§ **Collected material**:
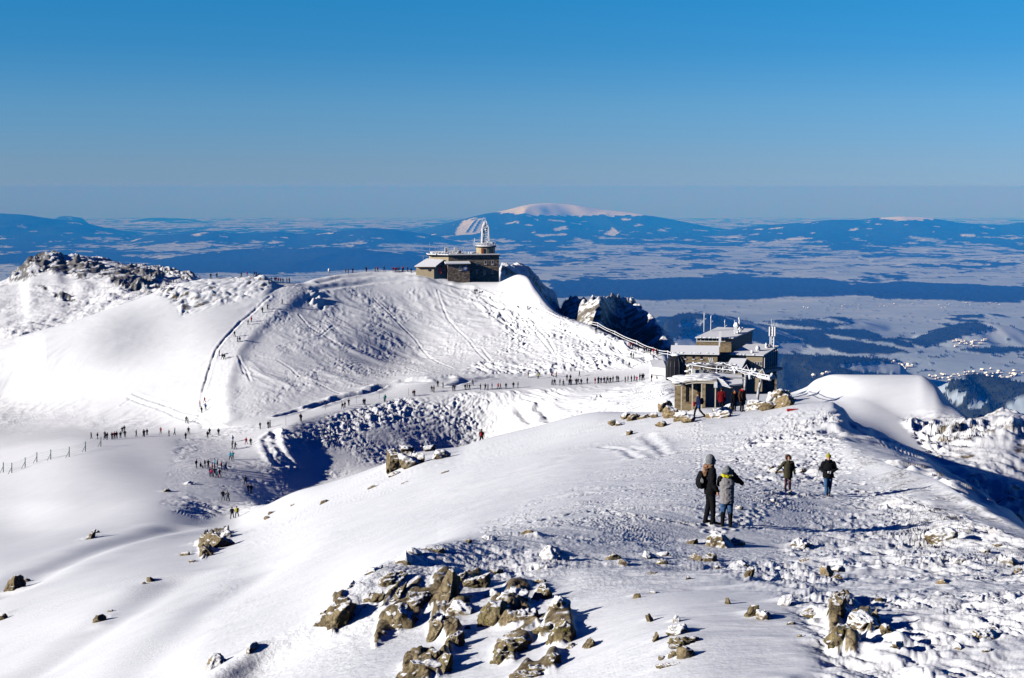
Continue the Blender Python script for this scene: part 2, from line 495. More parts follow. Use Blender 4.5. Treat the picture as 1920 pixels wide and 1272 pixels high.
# u, v of the middle, width and height in pixels, tilt, kind, kmin, label (or a group key)
G_SMALL = {
 'drift': ('small bare stone poking out of the smooth snow drift below the rocky rim', 'small stones in the near snow drift'),
 'rim': ('small frosted stone along the rocky rim in front of the standing pair', 'small stones along the near rim'),
 'crust': ('small rock half buried in the broken icy crust at lower right', 'small rocks in the icy crust'),
 'crest': ('small tan stone in the trodden snow near the four walkers', 'small stones on the trodden crest'),
 'pile': ('snow dusted tan boulder in the row at the end of the near ridge', 'boulders at the end of the near ridge'),
 'flank': ('small dark rock on the smooth snow slope at lower left', 'small rocks on the left snow slope'),
 'outcrop': ('jagged olive rock slab of the big outcrop in the foreground', 'slabs of the foreground outcrop'),
}
ROCKS = [
 (632, 1155, 42, 72, 70, 'olive', 'tall wedge shaped olive rock at the left end of the foreground outcrop'),
 (690, 1128, 78, 26, 38, 'olive', 'outcrop'), (728, 1090, 58, 24, 36, 'olive', 'outcrop'),
 (733, 1120, 78, 15, 43, 'bare', 'thin slanting rock blade lying parallel to the long slab of the outcrop'),
 (742, 1168, 90, 60, 30, 'olive', 'broad olive rock block with a ragged lower edge in the foreground outcrop'),
 (785, 1125, 52, 54, 55, 'olive', 'outcrop'),
 (832, 1117, 48, 80, 75, 'bare', 'tallest dark upright rock in the middle of the foreground outcrop'),
 (880, 1098, 64, 30, 42, 'olive', 'outcrop'), (858, 1147, 60, 38, 22, 'frost', 'grey frost dusted rock right below the tallest dark rock'),
 (824, 1182, 36, 52, 60, 'olive', 'outcrop'), (850, 1202, 26, 42, 60, 'olive', 'outcrop'), (808, 1226, 28, 18, 20, 'olive', 'outcrop'),
 (782, 1258, 80, 52, 30, 'olive', 'large dark rounded rock cut by the bottom edge of the picture'),
 (830, 1252, 32, 60, 65, 'lichen', 'narrow leaning rock right of the large rock at the bottom edge'), (878, 1178, 18, 18, 40, 'bare', 'outcrop'),
 (936, 1154, 58, 56, 20, 'lichen', 'big lichen covered boulder left in the round boulder cluster'),
 (978, 1156, 50, 50, 10, 'bare', 'round brown boulder in the middle of the boulder cluster'),
 (968, 1112, 54, 40, 15, 'frost', 'frost covered boulder on top of the round boulder cluster'),
 (1012, 1116, 28, 38, 60, 'lichen', 'outcrop'), (1030, 1176, 44, 42, 30, 'lichen', 'outcrop'),
 (1056, 1187, 50, 62, 70, 'lichen', 'yellow green lichen rock forming the right edge of the boulder cluster'),
 (1052, 1135, 30, 40, 70, 'frost', 'outcrop'),
 (958, 1212, 64, 28, 12, 'lichen', 'flat lichen rock lying alone below the boulder cluster'), (944, 1236, 46, 28, -10, 'lichen', 'outcrop'),
 (1015, 1256, 60, 24, 8, 'lichen', 'outcrop'), (1036, 1238, 22, 30, 50, 'lichen', 'outcrop'), (985, 1270, 54, 18, 5, 'bare', 'outcrop'),
 (1104, 1211, 14, 44, 68, 'bare', 'narrow stick like stone standing in the snow right of the outcrop'), (1068, 1215, 24, 14, 30, 'bare', 'drift'),
 (818, 1034, 36, 18, 10, 'bare', 'rim'), (780, 1038, 24, 20, 40, 'frost', 'rim'), (760, 1054, 34, 32, 45, 'frost', 'grey frosted rock at the upper left corner of the outcrop'),
 (878, 1017, 10, 14, 60, 'bare', 'rim'), (918, 1011, 28, 12, 5, 'frost', 'rim'), (990, 999, 22, 9, 0, 'bare', 'rim'), (1036, 1047, 46, 34, 30, 'frost', 'frosted pointed boulder standing highest on the near rim'),
 (1006, 1068, 56, 30, 10, 'frost', 'rim'), (930, 1074, 20, 26, 50, 'bare', 'rim'), (1010, 1092, 24, 18, 0, 'bare', 'rim'), (924, 1116, 26, 24, 0, 'frost', 'rim'),
 (600, 1173, 32, 16, 35, 'bare', 'rim'), (606, 1150, 24, 14, 30, 'frost', 'rim'), (860, 1085, 40, 30, 40, 'olive', 'outcrop'),
 (660, 1100, 40, 18, 42, 'frost', 'rim'), (700, 1072, 36, 20, 38, 'frost', 'rim'), (650, 1150, 30, 40, 60, 'olive', 'outcrop'),
 (1147, 1048, 32, 16, 15, 'lichen', 'oval lichen stone on the rim left of the standing pair'), (1168, 1058, 18, 13, 20, 'bare', 'rim'), (1240, 1057, 22, 11, 0, 'lichen', 'small yellow lichen stone lying on the drift under the rim'),
 (1225, 1076, 18, 6, 0, 'bare', 'drift'), (1217, 1046, 26, 20, 0, 'frost', 'rim'), (1247, 1042, 22, 14, -15, 'frost', 'rim'), (1303, 1049, 26, 18, 20, 'bare', 'rim'), (1334, 1051, 28, 20, 0, 'bare', 'rim'),
 (1352, 1024, 46, 38, 40, 'frost', 'snow covered boulder with a peaked top just below the standing pair'), (1384, 1022, 22, 24, 60, 'frost', 'rim'), (1295, 1019, 26, 12, 20, 'bare', 'rim'), (1394, 1058, 22, 13, 0, 'frost', 'rim'),
 (1227, 1112, 13, 7, 0, 'bare', 'drift'), (1195, 1121, 20, 13, 20, 'lichen', 'drift'), (1291, 1086, 11, 9, 0, 'bare', 'drift'), (1345, 1066, 10, 10, 0, 'bare', 'drift'),
 (1220, 1164, 10, 24, 110, 'bare', 'drift'), (1228, 1201, 9, 28, 75, 'bare', 'drift'), (1268, 1166, 12, 20, 100, 'frost', 'drift'), (1278, 1187, 40, 24, 0, 'frost', 'grey frosted stone above the lichen stone in the drift'),
 (1281, 1209, 58, 26, 0, 'lichen', 'wide stone with a yellow lichen spot in the drift'), (1286, 1231, 28, 26, 20, 'bare', 'drift'), (1262, 1231, 16, 20, 60, 'bare', 'drift'), (1244, 1235, 18, 8, 0, 'bare', 'drift'), (1252, 1249, 44, 10, 15, 'bare', 'drift'),
 (1411, 1154, 16, 30, 65, 'olive', 'drift'), (1436, 1159, 24, 36, 95, 'frost', 'drift'), (1365, 1132, 8, 16, 100, 'bare', 'drift'), (1472, 1133, 24, 34, 70, 'frost', 'crust'), (1406, 1078, 14, 26, 80, 'bare', 'drift'), (1482, 1171, 20, 8, 20, 'bare', 'drift'),
 (1522, 1156, 46, 18, 12, 'lichen', 'long yellow lichen stone on the snow at the edge of the crust'), (1572, 1146, 32, 52, 70, 'bare', 'upright brown rock throwing a blue shadow at lower right'), (1590, 1130, 26, 26, 20, 'frost', 'crust'),
 (1578, 1201, 62, 38, 5, 'lichen', 'broad lichen boulder lowest in the lower right rock group'), (1622, 1169, 52, 34, 0, 'frost', 'crust'), (1641, 1172, 16, 42, 85, 'bare', 'crust'), (1665, 1184, 24, 20, 20, 'tan', 'crust'), (1685, 1213, 22, 24, 60, 'frost', 'crust'),
 (1500, 1194, 10, 7, 0, 'bare', 'crust'), (1650, 1126, 16, 10, 0, 'bare', 'crust'), (1550, 1076, 26, 20, 20, 'tan', 'crust'), (1576, 1071, 24, 15, 0, 'frost', 'crust'), (1506, 1027, 38, 24, 20, 'frost', 'white frosted boulder beside the long shadows of the pair'), (1510, 1051, 16, 10, 0, 'tan', 'crust'), (1570, 1083, 18, 10, 0, 'tan', 'crust'),
 (1770, 1009, 50, 24, 10, 'frost', 'snow covered boulder with a blue shadow near the right edge'), (1772, 1093, 24, 16, 0, 'tan', 'crust'), (1852, 1193, 44, 22, -20, 'frost', 'frosted tan boulder near the right edge of the crust'), (1870, 1179, 36, 16, -10, 'frost', 'crust'),
 (1898, 1059, 34, 24, -30, 'frost', 'crust'), (1850, 1034, 20, 10, 0, 'tan', 'crust'), (1876, 1023, 22, 9, 0, 'frost', 'crust'), (1910, 1073, 14, 16, 0, 'tan', 'crust'), (1802, 1056, 26, 13, 0, 'frost', 'crust'), (1798, 1216, 18, 15, 0, 'frost', 'crust'), (1852, 1221, 16, 10, 0, 'tan', 'crust'),
 (1463, 885, 24, 11, 0, 'tan', 'crest'), (1498, 885, 22, 11, 10, 'tan', 'crest'), (1447, 877, 8, 9, 60, 'tan', 'crest'), (1450, 939, 14, 8, 0, 'tan', 'crest'), (1385, 954, 16, 8, 0, 'tan', 'crest'), (1420, 899, 8, 6, 0, 'tan', 'crest'), (1478, 925, 22, 9, 0, 'frost', 'low frosted stone under the feet of the person in the brown parka'),
 (1247, 765, 26, 18, 20, 'tan', 'pile'), (1259, 776, 22, 24, 40, 'tan', 'pile'), (1276, 784, 26, 18, 10, 'tan', 'pile'), (1293, 788, 22, 15, 0, 'tan', 'pile'), (1241, 797, 22, 11, 10, 'tan', 'pile'), (1228, 780, 15, 12, 0, 'tan', 'pile'),
 (1187, 785, 20, 13, 20, 'tan', 'pile'), (1172, 782, 18, 13, 20, 'tan', 'pile'), (1149, 794, 14, 14, 0, 'tan', 'pile'), (1160, 796, 12, 9, 0, 'frost', 'pile'), (1208, 783, 22, 6, 20, 'tan', 'pile'),
 (1347, 782, 42, 22, 5, 'tan', 'broad tan boulder right of the walker with the red bag'), (1352, 771, 36, 14, 0, 'frost', 'pile'), (1368, 767, 20, 18, 40, 'tan', 'pile'),
 (1417, 762, 36, 24, 25, 'frost', 'snow capped boulder at the foot of the leaning lift pylon'), (1440, 763, 32, 20, 0, 'tan', 'pile'), (1449, 751, 30, 22, 30, 'frost', 'pile'), (1473, 755, 32, 24, 35, 'tan', 'blocky tan boulder at the right end of the boulder row'), (1467, 741, 38, 14, 0, 'tan', 'pile'),
 (1180, 813, 13, 9, 0, 'tan', 'lone small boulder on the smooth snow below the boulder row'),
 (742, 870, 40, 40, 65, 'olive', 'dark rock face under the snow cap beside the boundary post'), (764, 868, 30, 34, 40, 'frost', 'snow crusted rock below the boundary post'), (762, 841, 30, 14, 0, 'frost', 'round snow cushion left of the boundary post'), (806, 842, 28, 14, 0, 'frost', 'round snow cushion right of the boundary post'), (785, 862, 22, 24, 60, 'frost', 'snow plastered rock between the snow cushions'), (744, 889, 28, 8, 5, 'olive', 'flat rock at the foot of the dark rock face'), (825, 856, 34, 16, 0, 'frost', 'long snowy hump right of the boundary post'),
 (397, 1022, 54, 44, 40, 'olive', 'largest brown rock in the outcrop on the left snow slope'), (420, 1008, 26, 18, 10, 'frost', 'snowy rock on top of the left slope outcrop'), (386, 1038, 20, 26, 60, 'bare', 'flank'), (347, 1041, 20, 12, 30, 'bare', 'flank'), (363, 1054, 14, 6, 0, 'bare', 'flank'), (370, 1022, 20, 22, 60, 'frost', 'flank'),
 (283, 1090, 15, 15, 45, 'olive', 'flank'), (270, 1095, 9, 7, 30, 'bare', 'flank'), (182, 1166, 32, 14, 48, 'olive', 'long slanting brown slab on the left snow slope'), (206, 1147, 13, 6, 30, 'bare', 'flank'), (22, 1104, 26, 36, 62, 'bare', 'dark leaning rock near the left edge of the picture'), (43, 1091, 20, 10, 25, 'bare', 'flank'), (6, 1161, 20, 14, 30, 'bare', 'flank'),
 (168, 1009, 13, 26, 65, 'olive', 'flank'), (181, 999, 10, 8, 40, 'bare', 'flank'), (406, 1248, 50, 30, 28, 'frost', 'large half snowed rock low on the left beside the bottom edge'), (470, 1223, 20, 26, 60, 'frost', 'small spiky rock above the half snowed rock'), (500, 973, 12, 8, 0, 'bare', 'flank'), (352, 908, 20, 7, 0, 'frost', 'flank'), (309, 922, 16, 10, 40, 'olive', 'flank'),
 (510, 962, 16, 7, 20, 'bare', 'flank'), (548, 948, 10, 6, 0, 'bare', 'flank'), (610, 942, 18, 7, 10, 'bare', 'flank'), (700, 914, 20, 6, 10, 'bare', 'flank'), (760, 905, 14, 5, 10, 'bare', 'flank'), (835, 886, 16, 6, 10, 'bare', 'flank'),
]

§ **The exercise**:
Identify each line of the material where the word "picture" shows up, and copy it.

§ **Exercise response**:
Continue the Blender Python script for this scene: part 2, from line 495. More parts follow. Use Blender 4.5. Treat the picture as 1920 pixels wide and 1272 pixels high.
 (782, 1258, 80, 52, 30, 'olive', 'large dark rounded rock cut by the bottom edge of the picture'),
 (283, 1090, 15, 15, 45, 'olive', 'flank'), (270, 1095, 9, 7, 30, 'bare', 'flank'), (182, 1166, 32, 14, 48, 'olive', 'long slanting brown slab on the left snow slope'), (206, 1147, 13, 6, 30, 'bare', 'flank'), (22, 1104, 26, 36, 62, 'bare', 'dark leaning rock near the left edge of the picture'), (43, 1091, 20, 10, 25, 'bare', 'flank'), (6, 1161, 20, 14, 30, 'bare', 'flank'),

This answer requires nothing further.